Given exercise
Keep only those lines of the records that include the string "Python".

^^^^^^^^^^^^^^^^

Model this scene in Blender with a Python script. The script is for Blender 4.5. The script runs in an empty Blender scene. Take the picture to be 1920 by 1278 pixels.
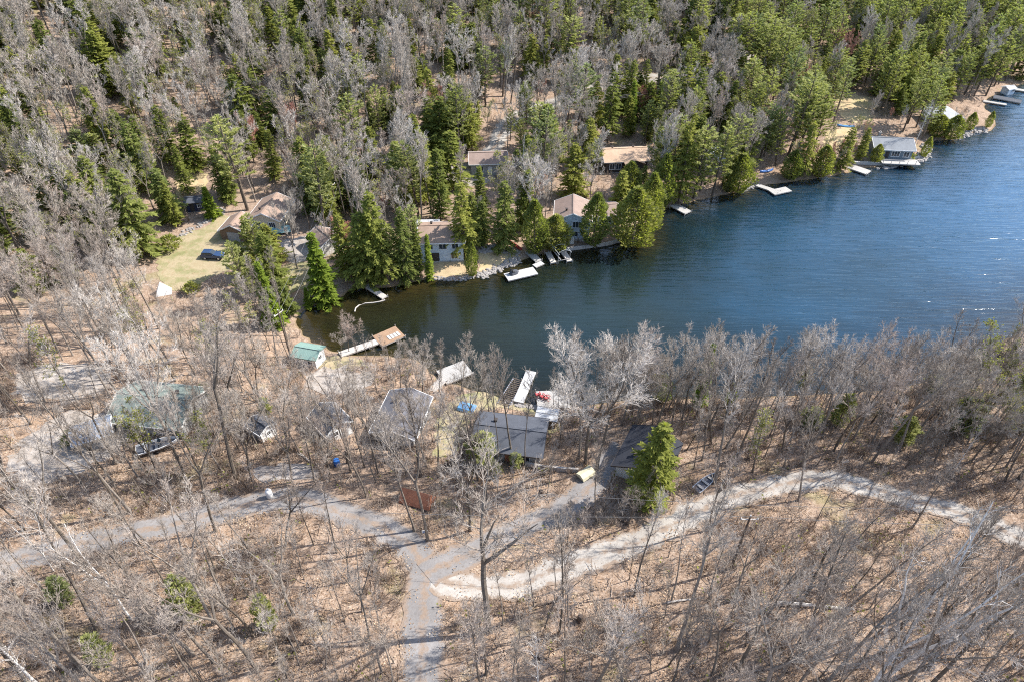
import bpy, math, random
import numpy as np
from mathutils import Vector, Matrix, Euler
from mathutils.geometry import delaunay_2d_cdt

# ------------------------------------------------------------------ camera, sky, sun, exposure
SC = bpy.context.scene
COL = SC.collection
CAM_H, PITCH = 80.0, 40.3
SUN_EL, SUN_AZ = 44.0, 73.0          # azimuth clockwise from +Y
cam_d = bpy.data.cameras.new('camera'); cam = bpy.data.objects.new('camera', cam_d); COL.objects.link(cam)
cam.location = (0, 0, CAM_H); cam.rotation_euler = (math.radians(90 - PITCH), 0, 0)
cam_d.sensor_width = 36; cam_d.lens = 24; cam_d.sensor_fit = 'HORIZONTAL'; cam_d.clip_end = 6000; cam_d.clip_start = 0.5
SC.camera = cam
W = bpy.data.worlds.new('World'); SC.world = W; W.use_nodes = True
wn = W.node_tree; wn.nodes.clear()
sky = wn.nodes.new('ShaderNodeTexSky'); sky.sky_type = 'NISHITA'; sky.sun_disc = False
sky.sun_elevation = math.radians(SUN_EL); sky.sun_rotation = math.radians(SUN_AZ)
bg = wn.nodes.new('ShaderNodeBackground'); bg.inputs[1].default_value = 0.15
wo = wn.nodes.new('ShaderNodeOutputWorld')
wn.links.new(sky.outputs[0], bg.inputs[0]); wn.links.new(bg.outputs[0], wo.inputs[0])
sl = bpy.data.lights.new('sun', 'SUN'); sl.energy = 4.0; sl.angle = math.radians(0.53); sl.color = (1.0, 0.965, 0.92)
so = bpy.data.objects.new('sun', sl); COL.objects.link(so)
sdir = Vector((math.sin(math.radians(SUN_AZ)) * math.cos(math.radians(SUN_EL)),
               math.cos(math.radians(SUN_AZ)) * math.cos(math.radians(SUN_EL)), math.sin(math.radians(SUN_EL))))
so.rotation_euler = sdir.to_track_quat('Z', 'Y').to_euler(); so.location = (120, 40, 160)
SC.view_settings.view_transform = 'Standard'; SC.view_settings.look = 'None'
SC.view_settings.exposure = 1.29; SC.view_settings.gamma = 1.0; SC.view_settings.use_curve_mapping = False
SC.cycles.use_denoising = False
SC.cycles.max_bounces = 5; SC.cycles.diffuse_bounces = 3; SC.cycles.transparent_max_bounces = 6
SC.cycles.pixel_filter_type = 'BLACKMAN_HARRIS'; SC.cycles.filter_width = 1.1
SC.cycles.caustics_reflective = False; SC.cycles.caustics_refractive = False
SC.cycles.sample_clamp_indirect = 4

R = random.Random(7)
NR = np.random.RandomState(5)
rad = math.radians

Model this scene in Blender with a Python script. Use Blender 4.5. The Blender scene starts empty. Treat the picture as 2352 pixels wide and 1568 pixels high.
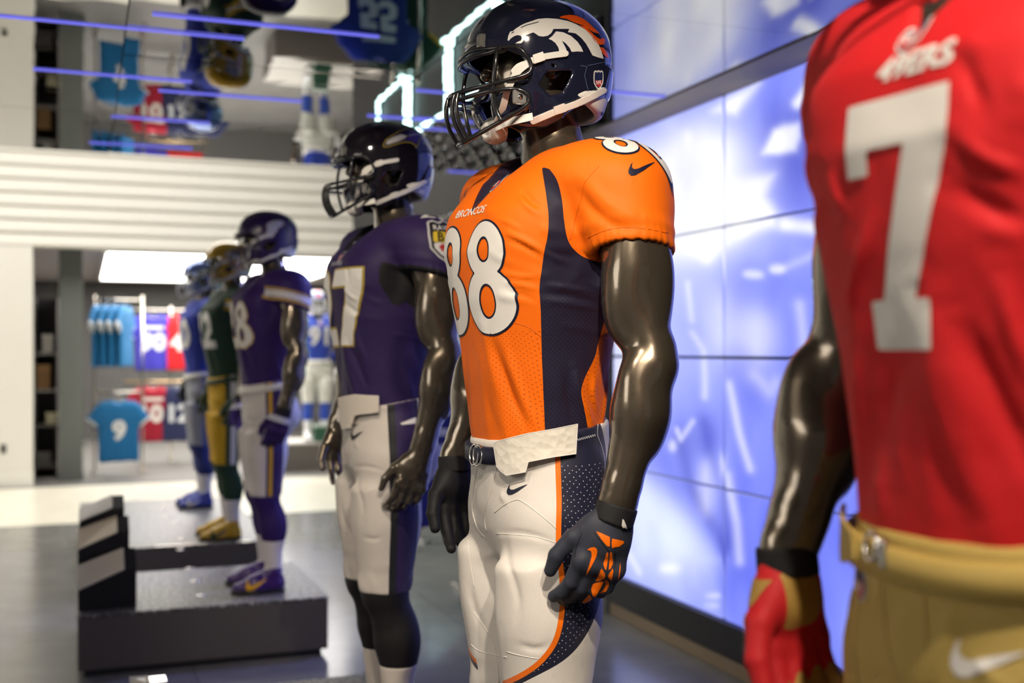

^^^^^^^^^^^^^^^^

Written response
Model this scene in Blender with a Python script. The script is for Blender 4.5. The script runs in an empty Blender scene. Take the picture to be 1920 by 1278 pixels.
Model this scene in Blender with a Python script. Use Blender 4.5. The Blender scene starts empty. Treat the picture as 2352 pixels wide and 1568 pixels high.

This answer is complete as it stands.